▶ [SUPPLIED MATERIAL]
------------

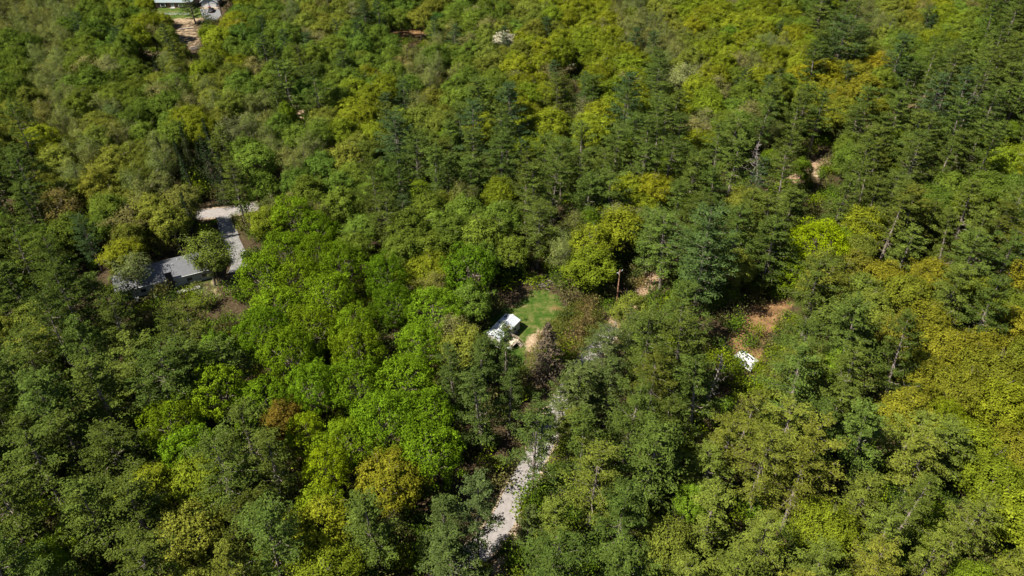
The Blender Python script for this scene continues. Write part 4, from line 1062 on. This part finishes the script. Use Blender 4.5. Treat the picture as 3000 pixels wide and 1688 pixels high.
# ---------------------------------------------------------------- camper with its yard things
p = at(2187, 1052); ca_ = at(2166, 1030, 2.6); cb_ = at(2210, 1062, 2.6)
dv = cb_ - ca_; rz = math.atan2(dv.y, dv.x); CL = 4.9
cm = empty('camper_trailer', ((ca_.x + cb_.x) / 2, (ca_.y + cb_.y) / 2, 0), rz); tag(cm, 'white camper trailer with dark roof hatches parked among the pines', 'camper')
W2 = 1.0
pr_ = [(-CL / 2, .5), (-CL / 2 - .05, 1.6), (-CL / 2 + .3, 2.55), (-CL / 2 + .8, 2.7), (CL / 2 - .9, 2.7), (CL / 2 - .3, 2.45), (CL / 2 + .1, 1.5), (CL / 2, .5)]
MB().prism([(x, -W2, z) for x, z in pr_], (0, 0, 0), (0, 2 * W2, 0)).build('body', M['white'], cm)
for (x, y, sx, sy) in ((-CL * .3, .35, .35, 1.3), (-CL * .17, .5, .3, .55), (-CL * .17, -.35, .3, .55), (CL * .06, .45, 1.3, .3), (CL * .02, -.35, .7, .4), (CL * .25, .3, .6, .45)):
    f = MB().box((x, y, 2.73), (sx + .12, sy + .12, .07)).build('roof_hatch', M['white'], cm)
    MB().box((x, y, 2.785), (sx, sy, .04)).build('pane', M['darkglass'], f)
for x in (-CL * .28, 0, CL * .28):
    f = MB().box((x, -W2 - .02, 1.7), (.95, .06, .6)).build('window', M['dark'], cm); MB().box((x, -W2 - .055, 1.7), (.8, .03, .46)).build('pane', M['darkglass'], f)
MB().box((CL * .14, -W2 - .02, 1.4), (.65, .05, 1.75)).build('door', M['siding'], cm)
for s_ in (-1, 1):
    wl = MB().tube([(.1, s_ * 1.05 - .1, .36), (.1, s_ * 1.05 + .1, .36)], .36, 14).build('wheel', M['tyre'], cm); MB().tube([(.1, s_ * 1.05 - .12, .36), (.1, s_ * 1.05 + .12, .36)], .18, 10).build('rim', M['white'], wl)
MB().tube([(-CL / 2, .6, .55), (-CL / 2 - 1.2, 0, .5)], .05, 5).tube([(-CL / 2, -.6, .55), (-CL / 2 - 1.2, 0, .5)], .05, 5).build('tow_bar', M['dark'], cm)
MB().tube([(CL * .3, W2 * .0, 2.7), (CL * .3, 0, 3.0)], .08, 6).build('vent_pipe', M['dark'], cm)
p = at(2203, 1073); aw = empty('folding_canopy', p, rz); tag(aw, 'low white folding canopy at the near side of the camper', 'canopy')
MB().add([(-1.0, -.7, 1.9), (1.0, -.7, 1.9), (1.0, .7, 1.9), (-1.0, .7, 1.9), (0, 0, 2.25)], [[0, 1, 4], [1, 2, 4], [2, 3, 4], [3, 0, 4]]).build('canopy_top', M['white'], aw)
for x in (-.95, .95):
    for y in (-.65, .65): MB().tube([(x, y, 0), (x, y, 1.92)], .03, 5).build('leg', M['white'], aw)
M['magenta'] = plain('magenta_cloth', (.42, .05, .22), .8, var=.15)
p = at(2160, 1041); ch = empty('camp_chair', p, R(60)); tag(ch, 'magenta folding camp chair at the far end of the camper', 'chair')
MB().box((0, 0, .45), (.6, .55, .04)).build('seat', M['magenta'], ch); MB().box((0, .3, .78), (.6, .04, .6)).build('backrest', M['magenta'], ch)
for x in (-.28, .28):
    for y in (-.26, .28): MB().tube([(x, y, 0), (x, y, .62 if y < 0 else .5)], .015, 4).build('leg', M['dark'], ch)

# ---------------------------------------------------------------- utility pole, brush pile, stones
p = at(1806, 890); up = empty('utility_pole', p, R(40)); tag(up, 'weathered wooden utility pole with crossarm left of the forest road', 'pole')
MB().tube([(0, 0, -.2), (0, 0, 5), (.05, 0, 10.2)], [.19, .16, .12], 9).build('post', M['rustwood'] if 'rustwood' in M else plain('pole_wood', (.30, .17, .10), .9, var=.2), up)
arm = MB().box((.05, 0, 9.6), (2.0, .12, .14)).build('crossarm', M['deadwood'], up)
for x in (-.85, 0.1, .9): MB().tube([(x, 0, 9.67), (x, 0, 9.9)], [.05, .07], 7).build('insulator', M['lamp'], arm)
MB().tube([(.05, .25, 8.9), (.05, .25, 9.4)], .14, 8).build('transformer', M['siding'], up)
rngb = np.random.default_rng(5)
p = at(1572, 826); bpile = MB()
for k in range(46):
    a = rngb.normal() * .35 + math.pi * .9; Lb = rngb.uniform(1.5, 5.5); c0 = rngb.normal(size=2) * [1.6, 1.2]
    d = np.array([math.cos(a), math.sin(a), rngb.uniform(-.02, .22)]) * Lb
    s0 = np.array([c0[0], c0[1], rngb.uniform(.05, .5)]); q = np.stack([s0 - d * .5, s0 + rngb.normal(size=3) * .12, s0 + d * .5]); q[:, 2] = np.maximum(q[:, 2], .05)
    bpile.tube(q, [.05, .035, .012], 4)
o = bpile.build('brush_pile', M['deadwood']); o.location = p; tag(o, 'pale pile of cut branches at the upper end of the lawn', 'brush pile')
M['rock'] = plain('rock', (.36, .31, .26), .95, var=.3, scale=2)
for k, (px, py, s, lab) in enumerate([(2428, 492, 1.1, 'pale boulder at the lower right of the sandy bank'), (2440, 484, .8, 'pale boulder at the right end of the sandy bank'), (2418, 502, .7, 'small boulder below the sandy bank'),
                                      (1676, 192, 1.5, 'tan boulder showing between yellow-green crowns near the top'), (889, 338, 1.2, 'pinkish boulder in a small gap of the forest, upper left'), (1475, 1022, .35, 'small stone beside the deck'), (1655, 972, .4, 'small stone at the right edge of the lawn')]):
    rk = np.random.default_rng(k + 40); d = sph(60, rk); import bmesh
    bm = bmesh.new(); bmesh.ops.create_icosphere(bm, subdivisions=3, radius=1)
    ax = rk.normal(size=(7, 3)); ax /= np.linalg.norm(ax, axis=1)[:, None]; am = rk.uniform(.1, .3, 7)
    for v_ in bm.verts:
        q = np.array(v_.co); v_.co = Vector(q * (1 - sum(max(0, float(q @ ax[i_]) - .55) * am[i_] * 2 for i_ in range(7))) * [1, .8, .6])
    me = bpy.data.meshes.new('boulder'); bm.to_mesh(me); bm.free(); me.materials.append(M['rock'])
    o = bpy.data.objects.new('boulder', me); COL.objects.link(o); o.location = at(px, py, s * .2); o.scale = (s,) * 3; tag(o, lab, 'boulder')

------------

▶ [GIVEN EXERCISE]
From the data above, write out everything exactly except the pictures.

▶ [COMPLETED TASK]
The Blender Python script for this scene continues. Write part 4, from line 1062 on. This part finishes the script. Use Blender 4.5. Treat the picture as 3000 pixels wide and 1688 pixels high.
# ---------------------------------------------------------------- camper with its yard things
p = at(2187, 1052); ca_ = at(2166, 1030, 2.6); cb_ = at(2210, 1062, 2.6)
dv = cb_ - ca_; rz = math.atan2(dv.y, dv.x); CL = 4.9
cm = empty('camper_trailer', ((ca_.x + cb_.x) / 2, (ca_.y + cb_.y) / 2, 0), rz); tag(cm, 'white camper trailer with dark roof hatches parked among the pines', 'camper')
W2 = 1.0
pr_ = [(-CL / 2, .5), (-CL / 2 - .05, 1.6), (-CL / 2 + .3, 2.55), (-CL / 2 + .8, 2.7), (CL / 2 - .9, 2.7), (CL / 2 - .3, 2.45), (CL / 2 + .1, 1.5), (CL / 2, .5)]
MB().prism([(x, -W2, z) for x, z in pr_], (0, 0, 0), (0, 2 * W2, 0)).build('body', M['white'], cm)
for (x, y, sx, sy) in ((-CL * .3, .35, .35, 1.3), (-CL * .17, .5, .3, .55), (-CL * .17, -.35, .3, .55), (CL * .06, .45, 1.3, .3), (CL * .02, -.35, .7, .4), (CL * .25, .3, .6, .45)):
    f = MB().box((x, y, 2.73), (sx + .12, sy + .12, .07)).build('roof_hatch', M['white'], cm)
    MB().box((x, y, 2.785), (sx, sy, .04)).build('pane', M['darkglass'], f)
for x in (-CL * .28, 0, CL * .28):
    f = MB().box((x, -W2 - .02, 1.7), (.95, .06, .6)).build('window', M['dark'], cm); MB().box((x, -W2 - .055, 1.7), (.8, .03, .46)).build('pane', M['darkglass'], f)
MB().box((CL * .14, -W2 - .02, 1.4), (.65, .05, 1.75)).build('door', M['siding'], cm)
for s_ in (-1, 1):
    wl = MB().tube([(.1, s_ * 1.05 - .1, .36), (.1, s_ * 1.05 + .1, .36)], .36, 14).build('wheel', M['tyre'], cm); MB().tube([(.1, s_ * 1.05 - .12, .36), (.1, s_ * 1.05 + .12, .36)], .18, 10).build('rim', M['white'], wl)
MB().tube([(-CL / 2, .6, .55), (-CL / 2 - 1.2, 0, .5)], .05, 5).tube([(-CL / 2, -.6, .55), (-CL / 2 - 1.2, 0, .5)], .05, 5).build('tow_bar', M['dark'], cm)
MB().tube([(CL * .3, W2 * .0, 2.7), (CL * .3, 0, 3.0)], .08, 6).build('vent_pipe', M['dark'], cm)
p = at(2203, 1073); aw = empty('folding_canopy', p, rz); tag(aw, 'low white folding canopy at the near side of the camper', 'canopy')
MB().add([(-1.0, -.7, 1.9), (1.0, -.7, 1.9), (1.0, .7, 1.9), (-1.0, .7, 1.9), (0, 0, 2.25)], [[0, 1, 4], [1, 2, 4], [2, 3, 4], [3, 0, 4]]).build('canopy_top', M['white'], aw)
for x in (-.95, .95):
    for y in (-.65, .65): MB().tube([(x, y, 0), (x, y, 1.92)], .03, 5).build('leg', M['white'], aw)
M['magenta'] = plain('magenta_cloth', (.42, .05, .22), .8, var=.15)
p = at(2160, 1041); ch = empty('camp_chair', p, R(60)); tag(ch, 'magenta folding camp chair at the far end of the camper', 'chair')
MB().box((0, 0, .45), (.6, .55, .04)).build('seat', M['magenta'], ch); MB().box((0, .3, .78), (.6, .04, .6)).build('backrest', M['magenta'], ch)
for x in (-.28, .28):
    for y in (-.26, .28): MB().tube([(x, y, 0), (x, y, .62 if y < 0 else .5)], .015, 4).build('leg', M['dark'], ch)

# ---------------------------------------------------------------- utility pole, brush pile, stones
p = at(1806, 890); up = empty('utility_pole', p, R(40)); tag(up, 'weathered wooden utility pole with crossarm left of the forest road', 'pole')
MB().tube([(0, 0, -.2), (0, 0, 5), (.05, 0, 10.2)], [.19, .16, .12], 9).build('post', M['rustwood'] if 'rustwood' in M else plain('pole_wood', (.30, .17, .10), .9, var=.2), up)
arm = MB().box((.05, 0, 9.6), (2.0, .12, .14)).build('crossarm', M['deadwood'], up)
for x in (-.85, 0.1, .9): MB().tube([(x, 0, 9.67), (x, 0, 9.9)], [.05, .07], 7).build('insulator', M['lamp'], arm)
MB().tube([(.05, .25, 8.9), (.05, .25, 9.4)], .14, 8).build('transformer', M['siding'], up)
rngb = np.random.default_rng(5)
p = at(1572, 826); bpile = MB()
for k in range(46):
    a = rngb.normal() * .35 + math.pi * .9; Lb = rngb.uniform(1.5, 5.5); c0 = rngb.normal(size=2) * [1.6, 1.2]
    d = np.array([math.cos(a), math.sin(a), rngb.uniform(-.02, .22)]) * Lb
    s0 = np.array([c0[0], c0[1], rngb.uniform(.05, .5)]); q = np.stack([s0 - d * .5, s0 + rngb.normal(size=3) * .12, s0 + d * .5]); q[:, 2] = np.maximum(q[:, 2], .05)
    bpile.tube(q, [.05, .035, .012], 4)
o = bpile.build('brush_pile', M['deadwood']); o.location = p; tag(o, 'pale pile of cut branches at the upper end of the lawn', 'brush pile')
M['rock'] = plain('rock', (.36, .31, .26), .95, var=.3, scale=2)
for k, (px, py, s, lab) in enumerate([(2428, 492, 1.1, 'pale boulder at the lower right of the sandy bank'), (2440, 484, .8, 'pale boulder at the right end of the sandy bank'), (2418, 502, .7, 'small boulder below the sandy bank'),
                                      (1676, 192, 1.5, 'tan boulder showing between yellow-green crowns near the top'), (889, 338, 1.2, 'pinkish boulder in a small gap of the forest, upper left'), (1475, 1022, .35, 'small stone beside the deck'), (1655, 972, .4, 'small stone at the right edge of the lawn')]):
    rk = np.random.default_rng(k + 40); d = sph(60, rk); import bmesh
    bm = bmesh.new(); bmesh.ops.create_icosphere(bm, subdivisions=3, radius=1)
    ax = rk.normal(size=(7, 3)); ax /= np.linalg.norm(ax, axis=1)[:, None]; am = rk.uniform(.1, .3, 7)
    for v_ in bm.verts:
        q = np.array(v_.co); v_.co = Vector(q * (1 - sum(max(0, float(q @ ax[i_]) - .55) * am[i_] * 2 for i_ in range(7))) * [1, .8, .6])
    me = bpy.data.meshes.new('boulder'); bm.to_mesh(me); bm.free(); me.materials.append(M['rock'])
    o = bpy.data.objects.new('boulder', me); COL.objects.link(o); o.location = at(px, py, s * .2); o.scale = (s,) * 3; tag(o, lab, 'boulder')